Mauro was getting bored and said something in Span-lian (maybe it’s just that he gesticulated like an Italian and was all wound up like a Napolitan caught in traffic). “Yeah, we’ll go, we’ll go, in just a minute –  let me show her some photos on Facebook.” Nicolas logged in to his account and found the album of his motorbike trip and flipped through a succession of photos of guys and motor-bikes against various back-grounds. Then there was one where the Gringo was standing upright, full-length, in the right side of the frame. I leaned in closer. It wasn’t a super clear shot, but I couldn’t help asking, “This Gringo, his name wasn’t Trale, was it? Trale Bardell?” Nicolas paused to remember, then missed a beat as he subconsciously consulted some probability charts buried in his brain against the evidence of this name hanging in the air. “You know him? You know this guy?! Yeah, Trale, that was his name. But we called him Tomas coz Trale was too hard to remember.” I said, “He’s my cousin.”

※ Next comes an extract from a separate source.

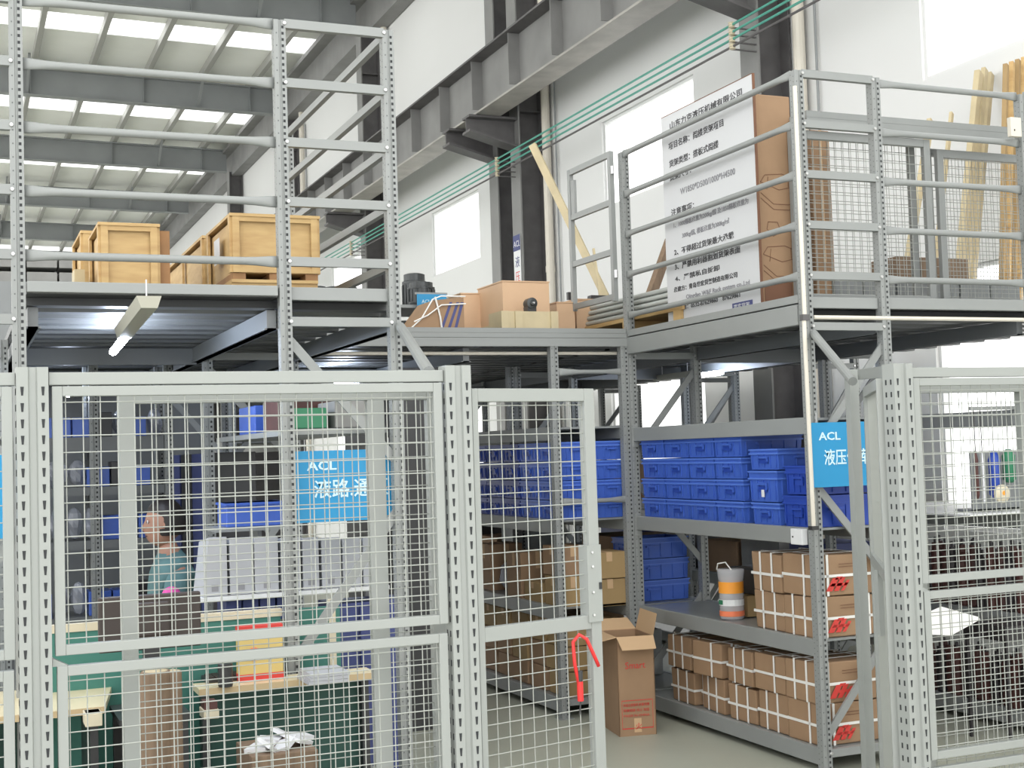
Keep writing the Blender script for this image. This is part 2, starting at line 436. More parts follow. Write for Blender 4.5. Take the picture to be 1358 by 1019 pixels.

Trale Bardell. The son of my cousin Patti Bardell-Leininger. He grew up on a farm outside of Rock Island, Illinois, was home schooled through middle school, and was elected valedictorian of his graduating high-school class. After college he worked on oil-rigs in Siberia and Indonesia, and saved up money. When he got home, he bought a motorbike and rode it all the way from Rock Island to Patagonia. In my mind Trale is a Lone Ranger, capable of tackling any eventuality in the wild, surviving winter blizzards and parched summers, mending any piece of machinery and tending any kind of farm animal. I’d met him twice, once in 1988 on the farm when he was a bleached blond boy of five, and again in 2010 at a family reunion when he was twenty-seven, a seasoned veteran of overseas adventures, but a reticent conversationalist.

“Oh my god! Oh my god!! You’re his COUSIN!? That’s unbelievable! He’s like my brother and here I am with his cousin! Now I see; you do look kind-of like him.” And we both laughed in disbelief and delight, and clapped our arms around each other.


More unbelievable than the Coco Bongo nightly show.